Take the material below and write it all out again exactly.

● **TASK DATA**:
★ ★ ★ ★
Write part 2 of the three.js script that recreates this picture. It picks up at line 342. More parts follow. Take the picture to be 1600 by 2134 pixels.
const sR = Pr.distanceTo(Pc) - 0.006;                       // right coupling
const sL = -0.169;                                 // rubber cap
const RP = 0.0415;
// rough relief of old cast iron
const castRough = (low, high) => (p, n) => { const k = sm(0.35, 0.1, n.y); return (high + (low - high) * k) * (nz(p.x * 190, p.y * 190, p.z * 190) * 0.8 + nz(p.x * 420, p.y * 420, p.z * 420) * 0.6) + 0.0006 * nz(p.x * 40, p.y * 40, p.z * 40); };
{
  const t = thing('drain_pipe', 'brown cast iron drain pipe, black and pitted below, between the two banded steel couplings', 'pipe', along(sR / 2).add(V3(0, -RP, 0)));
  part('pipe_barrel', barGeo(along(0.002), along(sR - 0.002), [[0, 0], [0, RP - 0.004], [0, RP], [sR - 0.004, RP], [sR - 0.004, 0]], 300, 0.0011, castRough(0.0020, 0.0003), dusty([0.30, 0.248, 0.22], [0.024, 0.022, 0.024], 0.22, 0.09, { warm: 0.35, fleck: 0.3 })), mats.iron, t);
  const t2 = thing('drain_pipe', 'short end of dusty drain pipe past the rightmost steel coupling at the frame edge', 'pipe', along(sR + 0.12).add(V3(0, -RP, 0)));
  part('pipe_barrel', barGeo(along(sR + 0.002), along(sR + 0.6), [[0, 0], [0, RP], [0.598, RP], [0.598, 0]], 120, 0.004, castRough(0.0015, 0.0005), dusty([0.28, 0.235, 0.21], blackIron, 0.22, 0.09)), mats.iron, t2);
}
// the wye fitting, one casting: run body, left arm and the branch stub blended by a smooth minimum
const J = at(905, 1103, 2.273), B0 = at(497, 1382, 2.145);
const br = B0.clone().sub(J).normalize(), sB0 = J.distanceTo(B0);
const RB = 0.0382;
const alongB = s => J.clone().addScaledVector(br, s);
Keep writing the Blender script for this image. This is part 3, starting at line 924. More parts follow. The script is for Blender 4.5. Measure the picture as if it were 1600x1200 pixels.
★ ★ ★ ★
● **RESPONSE TO THE TASK**:
Write part 2 of the three.js script that recreates this picture. It picks up at line 342. More parts follow. Take the picture to be 1600 by 2134 pixels.
const sR = Pr.distanceTo(Pc) - 0.006;                       // right coupling
const sL = -0.169;                                 // rubber cap
const RP = 0.0415;
// rough relief of old cast iron
const castRough = (low, high) => (p, n) => { const k = sm(0.35, 0.1, n.y); return (high + (low - high) * k) * (nz(p.x * 190, p.y * 190, p.z * 190) * 0.8 + nz(p.x * 420, p.y * 420, p.z * 420) * 0.6) + 0.0006 * nz(p.x * 40, p.y * 40, p.z * 40); };
{
  const t = thing('drain_pipe', 'brown cast iron drain pipe, black and pitted below, between the two banded steel couplings', 'pipe', along(sR / 2).add(V3(0, -RP, 0)));
  part('pipe_barrel', barGeo(along(0.002), along(sR - 0.002), [[0, 0], [0, RP - 0.004], [0, RP], [sR - 0.004, RP], [sR - 0.004, 0]], 300, 0.0011, castRough(0.0020, 0.0003), dusty([0.30, 0.248, 0.22], [0.024, 0.022, 0.024], 0.22, 0.09, { warm: 0.35, fleck: 0.3 })), mats.iron, t);
  const t2 = thing('drain_pipe', 'short end of dusty drain pipe past the rightmost steel coupling at the frame edge', 'pipe', along(sR + 0.12).add(V3(0, -RP, 0)));
  part('pipe_barrel', barGeo(along(sR + 0.002), along(sR + 0.6), [[0, 0], [0, RP], [0.598, RP], [0.598, 0]], 120, 0.004, castRough(0.0015, 0.0005), dusty([0.28, 0.235, 0.21], blackIron, 0.22, 0.09)), mats.iron, t2);
}
// the wye fitting, one casting: run body, left arm and the branch stub blended by a smooth minimum
const J = at(905, 1103, 2.273), B0 = at(497, 1382, 2.145);
const br = B0.clone().sub(J).normalize(), sB0 = J.distanceTo(B0);
const RB = 0.0382;
const alongB = s => J.clone().addScaledVector(br, s);
Keep writing the Blender script for this image. This is part 3, starting at line 924. More parts follow. The script is for Blender 4.5. Measure the picture as if it were 1600x1200 pixels.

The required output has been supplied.